The pipeline is designed for a 50-year life, and capacity could be expanded to 22 bcm through extra compression. Cornish put UK mainland needs at 85 bcm/year, which are covered currently by existing transportation pipelines in the central-northern North Sea and the Irish Sea. Security of supply to the UK looks guaranteed for years to come, following clearance for Norway to resume sending gas to Scotland through the Frigg-related transportation network. A further link will be added early in the new century when Norsk Hydro's Heimdal riser platform (recently awarded to Heerema Tonsberg/ABB) is installed, serving as a hub for supplies from Oseberg, Huldra and other fields close to the two countries' offshore median line.

By then, a solution may also be found for the stranded gas across the UK Atlantic Margin. The latest discovery, in Block 205/23 (named Bombardier) was recently broadcast by operator Arco.

Arco, Mobil in upstream merger

Following the full-scale mergers of Hardy/British Borneo and BP/Amoco, Arco and Mobil have gone piecemeal by combining their operations across 75 blocks in the UK southern gas basin. A new management company for the two sets of assets should come into being by next September.

Synergy already exists in the form of joint operatorship in this area of the Gawain subsea field, but otherwise there is little overlap between the two companies' interests. According to analysts Wood Mackenzie, the blocks contain over 20 commercial assets holding remaining reserves of around 1.8 tcf, plus a potential 800 bcf from technical discoveries.

Combined production from the assets is put at 950 MMcf/d, with a total asset value of around £1.3 billion. The two companies also operate two gas transportation systems in the area, called Lapps and Eagles, and a remote production control center at Great Yarmouth.

This is a core area for Mobil, accounting for 35% of its UK interests. It southern sector inventory has lately been swelled by startup of the Malory Field minimum facilities platform, outputting an initial 60 MMcf/d through a single well. For Arco, the sector represents 75% of its UK portfolio, although it has tried to diversify of late into the oil regions further north.

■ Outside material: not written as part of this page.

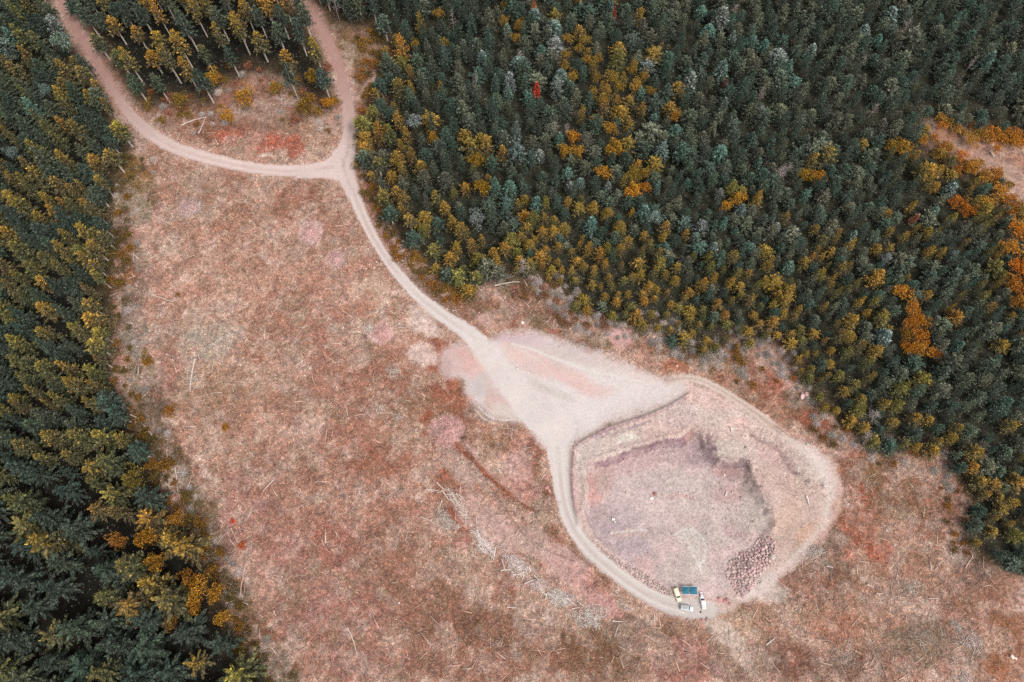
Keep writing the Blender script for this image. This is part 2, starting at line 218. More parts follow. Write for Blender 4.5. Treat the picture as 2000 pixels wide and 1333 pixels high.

Arco had been trying to limit southern sector costs through standardizing on Sea Harvester and other platforms for a new set of field developments. Managing director Steve Suellentrop said the new combined operation would save $8 million a year, roughly 10% of current operating and maintenance costs.

Petroleum tax threat recedes

Britain's chancellor Gordon Brown has backed down from his proposed reforms of the petroleum tax regime, recognizing that it would not be "prudent" (his favorite word) at a time of depressed oil prices. Most of the trade associations that had been critical of the review and its length - 14 months - were diplomatic in their response, with operators' association UKOOA looking forward to detailed dialogue over the UK's future as a stable oil and gas regime.

Brown's statement, in fact, only ruled out a review "at this stage." without revealing what might happen if the oil price recovered. But UKOOA seemed appeased when it anticipated greater commitment by its members to the current 18th licensing round. Sagging exploration drilling has become more of a concern in the UK sector than field development, where levels have held up, despite the warnings of the tax review's detractors.

However, there is concern about the recent $12/bbl oil price, as the government's own analysis shows that the average cost of extracting a barrel of North Sea oil is also $12, excluding royalties and tax. Crine Network is therefore drawing up a new initiative to cut North Sea barrel costs to $10 by 2000, and $8 by 2002, focusing yet again on management of the supply chain, in addition to well engineering improvements.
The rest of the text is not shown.